Bosak w Polsat News: „PiS będzie zapuszczał sieci w PSL, PO czy w Lewicy, do której programowo ma bardzo blisko”

Krzysztof Bosak na antenie Polsatu / Fot. Polsat News/screen
Krzysztof Bosak na antenie Polsatu / Fot. Polsat News/screen
REKLAMA

Choć Polsatowi zdarzają się wpadki z nierzetelnym informowaniem o starcie Konfederacji w wyborach parlamentarnych, to jako jedyna z ogólnopolskich stacji telewizyjnych z dużym zasięgiem zaprasza przedstawicieli wolnościowców, narodowców i konserwatystów, dając im szansę na zaprezentowanie swoich poglądów.

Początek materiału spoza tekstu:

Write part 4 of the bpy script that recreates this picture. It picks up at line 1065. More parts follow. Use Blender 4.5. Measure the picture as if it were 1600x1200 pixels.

W poranku „Graffiti” pojawił się Krzysztof Bosak.

Lider Konfederacji Wolność i Niepodległość w Kielcach mówił przede wszystkim o aferze z prezesem NIK Marianem Banasiem oraz o scenariuszach politycznych po wejściu jego ugrupowania do Sejmu.

REKLAMA

Bosak nie sądzi, aby niejasne źródła majątku mogły wpłynąć odpływ elektoratu PiS. – Było już sporo różnych afer, społeczeństwo jest gotowe wiele PiS wybaczyć – powiedział. Dodał, że sam jest zaskoczony informacjami pojawiającymi się w mediach.

Zapamiętałem pana Banasia jako uczciwego człowieka. Jestem bardzo zaskoczony tą całą historią. Chciałbym, żeby okazało się to wszystko jakimś nieporozumieniem – wyraził swój pogląd. Przypomniał, że Banaś walczył z „mafiami VAT-owskimi”. – Czasami jest tak, że ktoś jest w dwóch rolach. Prywatnie coś sam zakombinuje, a publicznie walczy z nadużyciami.

Programowo PiS najbliżej do Lewicy

Bosak ma nadzieję, że Konfederacja wprowadzi do Sejmu od 15 do 20 posłów. Będąc w opozycji zdaje sobie sprawę, że większość – o ile nie wszystkie – z inicjatyw lądowałaby w koszu, ale w ten sposób postulaty zostałyby wprowadzone do debaty publicznej. – Kiedy nasza wiarygodność jest wysoka, przed PiS stanie ryzyko, że wyborcy wybiorą tą lepszą siłę, czyli nas, Konfederację – powiedział.

Na pytanie o możliwości zbudowania koalicji po wyborach, Krzysztof Bosak odpowiedział: – Umówiliśmy się w Konfederacji, że nie będziemy spekulować o koalicji przed wyborami, bo nic dobrego z tego nie wynika.

Nie ma jednak wątpliwości, że gdyby PiS-owi zabrakło posłów do samodzielnego rządzenia, to w sprawia koalicji do Konfederacji odezwałby się na samym końcu. – Sieci będzie zapuszczał w PSL, PO czy w Lewicy, do której programowo PiS bardzo blisko – zauważył.